Berlin. Ronald Pofalla führte in der CDU einen Beschluss herbei, wonach die Mitbestimmung bei den Koalitionsverhandlungen nicht zur Disposition steht. Der CDU-Generalsekretär und Sozialminister in spe will den Konsens zwischen Arbeitgebern und Arbeitnehmern nicht kündigen.
Der CDU-Generalsekretär wurde in eigener Sache vorstellig. Es ist ein offenes Geheimnis, dass Pofalla Sozialminister werden soll. Er leitet die Arbeitsgruppe „Soziales” und sitzt zugleich in der 27-köpfigen Spitzenrunde, in der über den Koalitionsvertrag letzthin entschieden wird.

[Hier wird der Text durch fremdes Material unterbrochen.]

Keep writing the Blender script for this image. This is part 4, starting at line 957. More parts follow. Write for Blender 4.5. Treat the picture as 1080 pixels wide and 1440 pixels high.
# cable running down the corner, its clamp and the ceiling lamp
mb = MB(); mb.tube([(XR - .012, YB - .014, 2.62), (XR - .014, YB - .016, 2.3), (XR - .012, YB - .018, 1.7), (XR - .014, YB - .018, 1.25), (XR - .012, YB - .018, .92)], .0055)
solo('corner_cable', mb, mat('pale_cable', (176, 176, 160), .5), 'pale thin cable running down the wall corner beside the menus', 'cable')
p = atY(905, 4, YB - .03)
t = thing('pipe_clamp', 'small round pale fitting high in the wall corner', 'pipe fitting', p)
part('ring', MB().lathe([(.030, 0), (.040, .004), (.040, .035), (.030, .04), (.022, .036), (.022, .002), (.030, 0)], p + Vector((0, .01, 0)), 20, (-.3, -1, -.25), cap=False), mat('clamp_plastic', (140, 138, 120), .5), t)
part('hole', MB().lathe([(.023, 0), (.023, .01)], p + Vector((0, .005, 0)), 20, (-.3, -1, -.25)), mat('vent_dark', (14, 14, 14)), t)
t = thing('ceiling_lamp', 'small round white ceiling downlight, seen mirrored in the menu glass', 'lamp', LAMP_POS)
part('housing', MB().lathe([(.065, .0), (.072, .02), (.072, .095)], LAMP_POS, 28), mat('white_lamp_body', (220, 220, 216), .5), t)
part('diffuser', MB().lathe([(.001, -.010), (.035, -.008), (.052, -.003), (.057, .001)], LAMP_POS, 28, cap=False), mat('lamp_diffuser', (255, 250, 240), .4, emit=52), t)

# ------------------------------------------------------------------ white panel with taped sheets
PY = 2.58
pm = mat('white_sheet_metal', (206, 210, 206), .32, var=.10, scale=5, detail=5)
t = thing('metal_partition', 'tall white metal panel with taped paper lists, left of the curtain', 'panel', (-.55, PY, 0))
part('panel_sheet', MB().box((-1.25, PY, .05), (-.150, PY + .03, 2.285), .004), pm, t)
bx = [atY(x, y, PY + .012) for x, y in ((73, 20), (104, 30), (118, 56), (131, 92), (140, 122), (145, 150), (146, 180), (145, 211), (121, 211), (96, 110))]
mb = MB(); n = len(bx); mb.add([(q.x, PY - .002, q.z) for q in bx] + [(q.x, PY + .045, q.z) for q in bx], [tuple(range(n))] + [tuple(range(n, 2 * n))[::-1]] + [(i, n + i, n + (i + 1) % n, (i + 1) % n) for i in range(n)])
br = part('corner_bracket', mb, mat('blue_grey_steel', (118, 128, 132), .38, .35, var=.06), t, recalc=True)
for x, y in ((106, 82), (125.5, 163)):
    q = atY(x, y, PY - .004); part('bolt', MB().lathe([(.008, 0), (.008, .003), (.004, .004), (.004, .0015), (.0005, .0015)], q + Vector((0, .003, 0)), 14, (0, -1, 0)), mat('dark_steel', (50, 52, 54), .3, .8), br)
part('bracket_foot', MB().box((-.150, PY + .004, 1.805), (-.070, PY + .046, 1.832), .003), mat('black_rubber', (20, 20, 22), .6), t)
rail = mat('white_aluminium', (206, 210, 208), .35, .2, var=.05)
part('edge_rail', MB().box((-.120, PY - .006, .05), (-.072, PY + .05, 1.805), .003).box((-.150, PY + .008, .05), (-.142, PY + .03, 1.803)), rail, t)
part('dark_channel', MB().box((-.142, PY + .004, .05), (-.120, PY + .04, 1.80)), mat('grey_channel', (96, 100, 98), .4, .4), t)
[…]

Die Wirtschaftsexperten von Union und FDP nennen diese Runde das „Zentralkomitee” (ZK). Wann immer in oder zwischen Arbeitsgruppen Streit herrscht, heißt es: „Das muss das ZK entscheiden.” Das war häufiger der Fall, als es den Parteichefs Angela Merkel (CDU), Horst Seehofer (CSU) und Guido Westerwelle (FDP) lieb sein kann. Sie müssen am nächsten Wochenende in einer Klausur alle Streitfragen ausräumen.
Keine Systemwechsel
Die erste Woche verlief zwar friedlich und harmonisch, war aber unverbindlich. Mehrmals wurden die Unterhändler mit Hinweis auf das ZK vertröstet. Große Zugeständnisse rangen die Liberalen der Union nicht ab, weder in der inneren Sicherheit noch in der Gesundheitspolitik, geschweige denn Pofalla. Er will nicht das Vorurteil bestätigen, die neue Koalition sei kalt und neoliberal. Systemwechsel und radikale Brüche sind nicht drin.
Wie konsensorientiert Pofalla an die Aufgabe herangeht, zeigt seine Begründung, warum die Mitbestimmung nicht angetastet werden soll. Er will den Konsens zwischen Arbeitgebern und Arbeitnehmern nicht kündigen. Die Arbeitsgruppe Wirtschaft hatte sich zuvor dafür stark gemacht, dass Betriebsräte nur in Unternehmen mit mehr als 20 Beschäftigten gebildet werden.
Spielraum für Steuersenkungen
Aussichtslos sind auch die die FDP-Forderungen, Hartz IV durch ein Bürgergeld zu ersetzen, Öffnungsklauseln für betriebliche Bündnisse durchzusetzen, die Agentur für Arbeit aufzulösen, Mindestlöhne zu überprüfen oder den Kündigungsschutz zu lockern.
Eine Vorverständigung unter den Fachleuten gibt es allerdings darüber, Schonvermögen und Hinzuverdienstgrenzen für ALG-II-Empfänger zu erhöhen. Dann wäre Pofalla der Sozialminister, der die Gerechtigkeitslücken von Rot-Grün schließen würde...
Ähnlich ernüchternd für die FDP verlaufen auch die Gespräche auf anderen Feldern. Nachdem das Finanztableau abgesteckt wurde, sah Generalsekretär Dirk Niebel zwar immer noch einen Spielraum für Steuersenkungen. Über die Größenordnung verlor er kein Wort. Es ist freilich ein zentrales Wahlversprechen.
Erkennbare Handschrift
Bisher kam die Union weder in der Sozialpolitik noch in der inneren Sicherheit den Liberalen entscheidend entgegen. Die Christdemokraten wissen aber, dass Westerwelle mit leeren Händen keinen Vertrag unterzeichnen kann. An zwei, drei Punkten muss seine Handschrift erkennbar sein, in der Gesundheitspolitik, in der Bildung, vor allem mit einer Steuerreform. Selbst Schulden werden darob zur Verhandlungssache. Der „Konsolidierungsbedarf” ging binnen wenigen Tagen von 40 auf 34, zuletzt auf 29 Milliarden Euro zurück. Es wird gerechnet, bis die FDP mit dem Ergebnis leben kann. Der Spielraum für Entlastungen wird auf 15 bis 20 Milliarden Euro geschätzt.
Zehn Milliarden Euro würde eine Erhöhung von Kinderfreibetrag (drei Milliarden) und Kindergeld (sieben Milliarden) kosten. Die Koalitionäre müssen sich nun entscheiden, ob sie die `kalte Progression' im Steuertarif abschaffen oder lieber die Familienleistungen erhöhen wollen. Da muss das ZK ran.